Faithful cross, above all others!

The Revd Naomi Gardom

The cross is arguably the most iconic of all icons: an instantly recognisable symbol that is infinitely replicable, and which has spread across the world. We wear it on jewellery; we recreate it on our bodies when we make the sign of the cross; we hang it in our churches and even build our churches in its shape. And yet we rarely think, except perhaps on Good Friday, about the actual, physical cross on which Jesus died.

This is strange, since, as Evelyn Waugh expressed in his novel exploring the life of Empress Helena, ‘what is different about Christianity is that it identifies the mystery of God with a set of prosaic happenings in a specific place.’ God became a human being, at a particular time, in a specific place, and lived a human life, and died a human death. The cross is the ultimate expression of this specificity: a real physical object which not only touched Jesus’ body, but which was an instrument in his death, and therefore in our salvation. Empress Helena, the mother of Constantine the Great, is said to have discovered the True Cross when travelling in the Holy Land in the Fourth Century, sparking centuries of veneration of fragments and splinters of wood, as they spread across Europe and the world.
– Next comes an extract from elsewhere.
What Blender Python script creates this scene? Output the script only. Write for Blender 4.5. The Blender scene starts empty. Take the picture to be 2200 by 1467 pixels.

Christians in the reformed tradition can sometimes be sneering about the existence of relics of the True Cross – this goes back to the Reformation scepticism of relics in general, and the writing of John Calvin, who estimated that ‘if all the pieces that could be found were collected together, they would make a big ship-load.’ Later estimates have been more conservative, suggesting that the medieval trade in relics was not quite so deceitful as Calvin suspected. The relics which do survive still have considerable power over our collective religious imagination: the Cross of Wales, which was newly commissioned for the Coronation of Charles III contains two fragments of the True Cross, presented by Pope Frances to the new king.

This Sunday, we will celebrate the feast of the Holy Cross with evensong at St Cross Church. Whether or not we believe in the truth of the story of Empress Helena, or in the authenticity of surviving relics, the feast reminds us of the astonishing reality at the heart of our faith: the real human life and real human death of Jesus Christ.